Last of the optimists?

In the past couple of weeks I’ve noticed a creeping sensation that I might be more deluded than usual.  As befits my historical institutionalist leanings, I tend to think that things look like they used to look, and will look like they look now: not quite homeostasis, but at least self-stabilising.  At the level of the EU, that plays out as saying that even in the face of a crisis, the Union comes out the other side looking pretty much like it did before.  It’s coped with Empty Chairs, Eurosclerosis, Thatcher’s handbagging, and the end of the Cold War; always moving on its trajectory to a mixed system of national and supranational governance.  It’s not been pretty and it’s not been immediately obvious  at the time, but it’s muddled through.

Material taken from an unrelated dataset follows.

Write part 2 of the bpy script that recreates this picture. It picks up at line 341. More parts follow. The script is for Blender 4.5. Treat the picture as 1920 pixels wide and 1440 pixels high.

My possible delusion relates (of course) to the eurozone crisis.  For months, I’ve been telling everyone that it’ll sort itself out and we’ll end up with some changes around the edges and that’ll be that.  But my confidence in such a resolution is fading.  As time has passed, my sense of anyone being in control, or of ‘playing a long game’, fades.  With each new development, the solutions become ever more costly (both politically and economically) and the impact on the Union’s future path ever greater.  This is not like the 1970s, where the EEC was moribund, but still relevant; nor it is like the 1990s when the political commitment to the new Union (both for EMU and for enlargement) was sorely tested.  Instead, we face a situation where the whole logic of integration is called into question, just as the economic fundamentals impose a massive strain on member states’ resources.

Around and around I look for leadership, for a credible plan.  It makes me anxious when The Economist appears to offer the most thoughtful ideas, and when Mario Monti also positions himself against a potential solution.  When one can sketch out an outcome that involves the end of the EU itself, without too much straining of one’s critical faculties, then one has to wonder how on earth anyone let it get to this.

But perhaps I worry too much. Perhaps this is all a cunning plan to spread fiscal rectitude across the continent, a stunning demonstration of the necessity of European integration in a globalised world.  Perhaps, but right now, it doesn’t feel like it.